## AVAILABLE DATA
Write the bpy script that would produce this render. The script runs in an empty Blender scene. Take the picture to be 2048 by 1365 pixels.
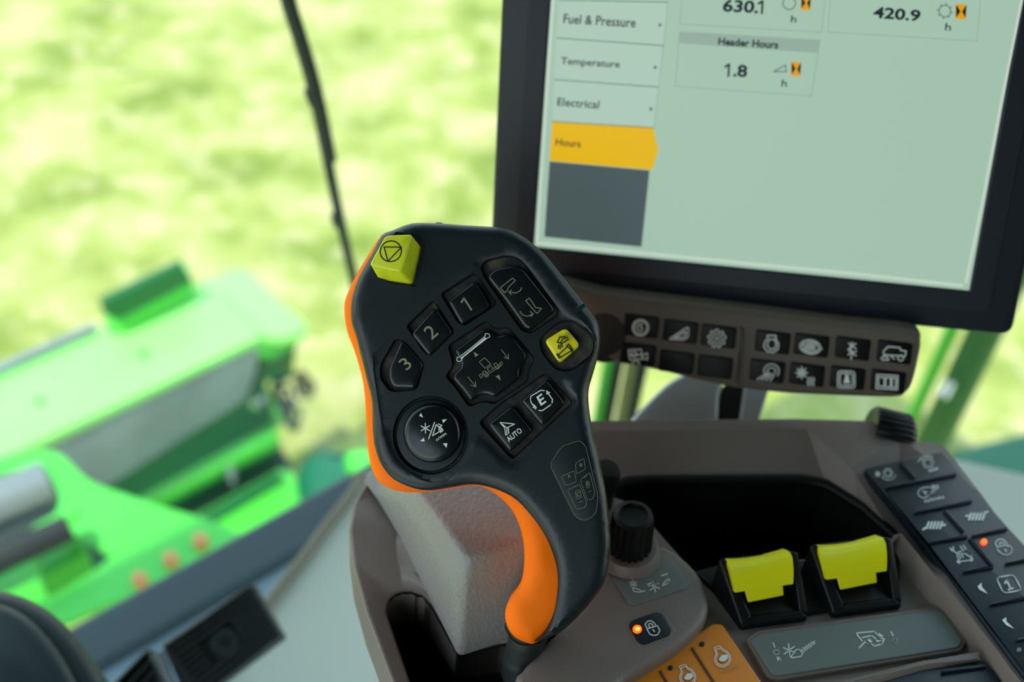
import bpy, bmesh, math
import numpy as np
from mathutils import Vector, Matrix
from mathutils.geometry import delaunay_2d_cdt

scene = bpy.context.scene
COL = scene.collection

# ------------------------------------------------------------------ camera
CAM = Vector((0.0, 0.0, 3.0))
PITCH, ROLL, FPX = math.radians(42), math.radians(6), 2048 * 40 / 36
_f = Vector((0, math.cos(PITCH), -math.sin(PITCH)))
_r0 = Vector((1, 0, 0)); _u0 = _r0.cross(_f)
CR = _r0 * math.cos(ROLL) + _u0 * math.sin(ROLL)
CU = _u0 * math.cos(ROLL) - _r0 * math.sin(ROLL)
cam_data = bpy.data.cameras.new('camera')
cam = bpy.data.objects.new('camera', cam_data); COL.objects.link(cam)
M = Matrix((CR, CU, -_f)).transposed().to_4x4(); M.translation = CAM
cam.matrix_world = M
cam_data.sensor_width = 36; cam_data.lens = 40
cam_data.clip_start = 0.02; cam_data.clip_end = 500
cam_data.dof.use_dof = True
cam_data.dof.focus_distance = 0.598
cam_data.dof.aperture_fstop = 4.0
cam_data.dof.aperture_blades = 9
scene.camera = cam

# ------------------------------------------------------------------ light
scene.view_settings.view_transform = 'Standard'
scene.view_settings.look = 'None'
scene.view_settings.gamma = 1
scene.view_settings.use_curve_mapping = False
scene.view_settings.exposure = 0.55
world = bpy.data.worlds.new('sky'); scene.world = world; world.use_nodes = True
wn = world.node_tree; wn.nodes.clear()
w_out = wn.nodes.new('ShaderNodeOutputWorld'); w_bg = wn.nodes.new('ShaderNodeBackground')
w_tc = wn.nodes.new('ShaderNodeTexCoord'); w_sep = wn.nodes.new('ShaderNodeSeparateXYZ')
w_rmp = wn.nodes.new('ShaderNodeValToRGB')
w_rmp.color_ramp.elements[0].position = 0.0; w_rmp.color_ramp.elements[0].color = (0.95, 1.0, 0.97, 1)
w_rmp.color_ramp.elements[1].position = 0.75; w_rmp.color_ramp.elements[1].color = (0.34, 0.58, 0.74, 1)
wn.links.new(w_tc.outputs['Generated'], w_sep.inputs[0])
wn.links.new(w_sep.outputs['Z'], w_rmp.inputs[0])
wn.links.new(w_rmp.outputs[0], w_bg.inputs[0]); w_bg.inputs[1].default_value = 1.85
wn.links.new(w_bg.outputs[0], w_out.inputs[0])

VD = Vector((math.sin(math.radians(45)), math.cos(math.radians(45)), 0))    # machine's right
VF = Vector((-VD.y, VD.x, 0))                                              # machine's forward
sun_data = bpy.data.lights.new('sun', 'SUN'); sun = bpy.data.objects.new('sun', sun_data); COL.objects.link(sun)
sun_data.energy = 4.6; sun_data.angle = math.radians(0.6); sun_data.color = (1.0, 0.96, 0.86)
_sd = (VD * 0.50 + VF * 0.12 + Vector((0, 0, -0.95))).normalized()
sun.rotation_euler = _sd.to_track_quat('-Z', 'Y').to_euler(); sun.location = (0, 0, 20)

# ------------------------------------------------------------------ helpers
def ray(px, py):
    return _f + CR * ((px - 1024) / FPX) - CU * ((py - 682.5) / FPX)

class Frame:
    def __init__(s, o, U, V=None, N=None):
        s.o = Vector(o); s.U = Vector(U).normalized()
        if N is not None:
            s.N = Vector(N).normalized(); s.U = (s.U - s.N * s.U.dot(s.N)).normalized(); s.V = s.N.cross(s.U)
        else:
            V = Vector(V); s.V = (V - s.U * V.dot(s.U)).normalized(); s.N = s.U.cross(s.V)
        s.mat = Matrix((s.U, s.V, s.N)).transposed().to_4x4(); s.mat.translation = s.o
    def uv(s, p, h=0.0):
        if isinstance(p, Vector) and len(p) == 3: return p.copy()
        if len(p) == 3: h = p[2]
        d = ray(p[0], p[1]); t = ((s.o - CAM).dot(s.N) + h) / d.dot(s.N)
        q = CAM + d * t - s.o
        return Vector((q.dot(s.U), q.dot(s.V), h))
    def w(s, p, h=0.0): return s.mat @ s.uv(p, h)

def depth_pt(px, py, dep): return CAM + ray(px, py) * dep
def flat(z): return Frame((0, 0, z), (1, 0, 0), (0, 1, 0))
WORLD = Frame((0, 0, 0), (1, 0, 0), (0, 1, 0))

def s2l(c):
    c = c / 255.0
    return c / 12.92 if c <= 0.04045 else ((c + 0.055) / 1.055) ** 2.4
def C(r, g, b): return (s2l(r), s2l(g), s2l(b), 1)

def mat(name, col, rough=0.5, metal=0.0, bump=0.0, bscale=300.0, var=0.0, vscale=20.0, spec=0.5, emit=None, es=1.0, dirt=None, coat=0.0):
    m = bpy.data.materials.new(name); m.use_nodes = True
    nt = m.node_tree; b = nt.nodes['Principled BSDF']
    b.inputs['Base Color'].default_value = col
    b.inputs['Roughness'].default_value = rough
    b.inputs['Metallic'].default_value = metal
    b.inputs['Specular IOR Level'].default_value = spec
    b.inputs['Coat Weight'].default_value = coat
    if emit is not None:
        b.inputs['Emission Color'].default_value = emit; b.inputs['Emission Strength'].default_value = es
    tc = nt.nodes.new('ShaderNodeTexCoord')
    if bump > 0:
        n = nt.nodes.new('ShaderNodeTexNoise'); n.inputs['Scale'].default_value = bscale; n.inputs['Detail'].default_value = 3
        bp = nt.nodes.new('ShaderNodeBump'); bp.inputs['Strength'].default_value = bump; bp.inputs['Distance'].default_value = 0.0008
        nt.links.new(tc.outputs['Object'], n.inputs['Vector']); nt.links.new(n.outputs[0], bp.inputs['Height'])
        nt.links.new(bp.outputs[0], b.inputs['Normal'])
    if var > 0 or dirt:
        n = nt.nodes.new('ShaderNodeTexNoise'); n.inputs['Scale'].default_value = vscale; n.inputs['Detail'].default_value = 6
        rp = nt.nodes.new('ShaderNodeValToRGB')
        nt.links.new(tc.outputs['Object'], n.inputs['Vector']); nt.links.new(n.outputs[0], rp.inputs[0])
        rp.color_ramp.elements[0].position = 0.42 if not dirt else 0.50; rp.color_ramp.elements[1].position = 0.62 if not dirt else 0.76
        if dirt:
            rp.color_ramp.elements[0].color = col; rp.color_ramp.elements[1].color = dirt
        else:
            rp.color_ramp.elements[0].color = tuple(c * (1 - var) for c in col[:3]) + (1,)
            rp.color_ramp.elements[1].color = tuple(min(1, c * (1 + var)) for c in col[:3]) + (1,)
        nt.links.new(rp.outputs[0], b.inputs['Base Color'])
    return m

def place(o, parent, fr):
    if parent is not None:
        o.parent = parent; o.matrix_basis = world_mat(parent).inverted() @ fr.mat
    else:
        o.matrix_basis = fr.mat.copy()
def world_mat(o):
    m = o.matrix_basis.copy(); p = o.parent
    while p is not None:
        m = p.matrix_basis @ m; p = p.parent
    return m

def link_mesh(name, me, m, parent=None, fr=None, smooth=None):
    o = bpy.data.objects.new(name, me); COL.objects.link(o)
    if m is not None: me.materials.append(m)
    place(o, parent, fr or WORLD)
    if smooth is not None:
        me.shade_smooth()
        if smooth < 180: me.set_sharp_from_angle(angle=math.radians(smooth))
    return o

def build(name, verts, faces, m, parent=None, fr=None, smooth=None, recalc=True):
    bm = bmesh.new()
    vs = [bm.verts.new(v) for v in verts]
    for f in faces:
        try: bm.faces.new([vs[i] for i in f])
        except ValueError: pass
    if recalc: bmesh.ops.recalc_face_normals(bm, faces=bm.faces)
    me = bpy.data.meshes.new(name); bm.to_mesh(me); bm.free()
    return link_mesh(name, me, m, parent, fr, smooth)

def thing(name, label, cat, loc, group=None):
    o = bpy.data.objects.new(name, None); COL.objects.link(o); o.location = loc
    o.empty_display_size = 0.05
    o.matrix_basis = Matrix.Translation(Vector(loc))
    o['label'] = label; o['category'] = cat
    if group: o['group'] = group
    return o
def tag(o, label, cat, group=None):
    o['label'] = label; o['category'] = cat
    if group: o['group'] = group
    return o
def struct(o): o['kind'] = 'structure'; return o

def rnd(pts, r, n=5):
    out = []; N = len(pts)
    for i in range(N):
        p = Vector(pts[i][:2]); a = Vector(pts[i - 1][:2]); b = Vector(pts[(i + 1) % N][:2])
        rr = r[i] if isinstance(r, (list, tuple)) else r
        da = a - p; db = b - p
        k = min(rr, da.length * .45, db.length * .45)
        if k < 1e-9: out.append(tuple(p)); continue
        s = p + da.normalized() * k; e = p + db.normalized() * k
        for j in range(n + 1):
            t = j / n
            q = s * (1 - t) ** 2 + p * 2 * t * (1 - t) + e * t * t
            out.append((q.x, q.y))
    return out
def smooth_closed(pts, n=4):
    out = []; N = len(pts)
    for i in range(N):
        p0, p1, p2, p3 = [Vector(pts[(i + k) % N][:2]) for k in (-1, 0, 1, 2)]
        for j in range(n):
            t = j / n
            q = 0.5 * ((2 * p1) + (p2 - p0) * t + (2 * p0 - 5 * p1 + 4 * p2 - p3) * t * t + (3 * p1 - p0 - 3 * p2 + p3) * t ** 3)
            out.append((q.x, q.y))
    return out
def smooth_open(pts, n=6):
    P = [Vector(p) for p in pts]; out = []
    for i in range(len(P) - 1):
        p1, p2 = P[i], P[i + 1]; p0 = P[i - 1] if i else p1 * 2 - p2; p3 = P[i + 2] if i + 2 < len(P) else p2 * 2 - p1
        for j in range(n):
            t = j / n
            out.append(0.5 * ((2 * p1) + (p2 - p0) * t + (2 * p0 - 5 * p1 + 4 * p2 - p3) * t * t + (3 * p1 - p0 - 3 * p2 + p3) * t ** 3))
    out.append(P[-1]); return out
def ell(cx, cy, rx, ry=None, n=32, rot=0, a0=0, a1=360):
    ry = ry or rx; R = math.radians(rot); out = []
    full = abs(a1 - a0) >= 359.9
    for i in range(n if full else n + 1):
        a = math.radians(a0 + (a1 - a0) * i / n)
        x, y = rx * math.cos(a), ry * math.sin(a)
        out.append((cx + x * math.cos(R) - y * math.sin(R), cy + x * math.sin(R) + y * math.cos(R)))
    return out
def area(p): return sum(p[i - 1][0] * p[i][1] - p[i][0] * p[i - 1][1] for i in range(len(p))) / 2
def inset(p, d):
    n = len(p); out = []
    for i in range(n):
        a = Vector(p[i - 1][:2]); b = Vector(p[i][:2]); c = Vector(p[(i + 1) % n][:2])
        e1 = (b - a); e2 = (c - b)
        if e1.length < 1e-12: e1 = e2
        if e2.length < 1e-12: e2 = e1
        if e1.length < 1e-12: out.append(b); continue
        n1 = Vector((-e1.y, e1.x)).normalized(); n2 = Vector((-e2.y, e2.x)).normalized()
        m = n1 + n2
        if m.length < 1e-6: m = n1.copy()
        m.normalize(); k = max(0.5, m.dot(n1))
        out.append(b + m * (d / k))
    return out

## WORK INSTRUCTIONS
Print, exactly as written, the lines above from the first one to the one containing "scene.camera = cam". Leave out pictures.

## ANSWER BELOW
Write the bpy script that would produce this render. The script runs in an empty Blender scene. Take the picture to be 2048 by 1365 pixels.
import bpy, bmesh, math
import numpy as np
from mathutils import Vector, Matrix
from mathutils.geometry import delaunay_2d_cdt

scene = bpy.context.scene
COL = scene.collection

# ------------------------------------------------------------------ camera
CAM = Vector((0.0, 0.0, 3.0))
PITCH, ROLL, FPX = math.radians(42), math.radians(6), 2048 * 40 / 36
_f = Vector((0, math.cos(PITCH), -math.sin(PITCH)))
_r0 = Vector((1, 0, 0)); _u0 = _r0.cross(_f)
CR = _r0 * math.cos(ROLL) + _u0 * math.sin(ROLL)
CU = _u0 * math.cos(ROLL) - _r0 * math.sin(ROLL)
cam_data = bpy.data.cameras.new('camera')
cam = bpy.data.objects.new('camera', cam_data); COL.objects.link(cam)
M = Matrix((CR, CU, -_f)).transposed().to_4x4(); M.translation = CAM
cam.matrix_world = M
cam_data.sensor_width = 36; cam_data.lens = 40
cam_data.clip_start = 0.02; cam_data.clip_end = 500
cam_data.dof.use_dof = True
cam_data.dof.focus_distance = 0.598
cam_data.dof.aperture_fstop = 4.0
cam_data.dof.aperture_blades = 9
scene.camera = cam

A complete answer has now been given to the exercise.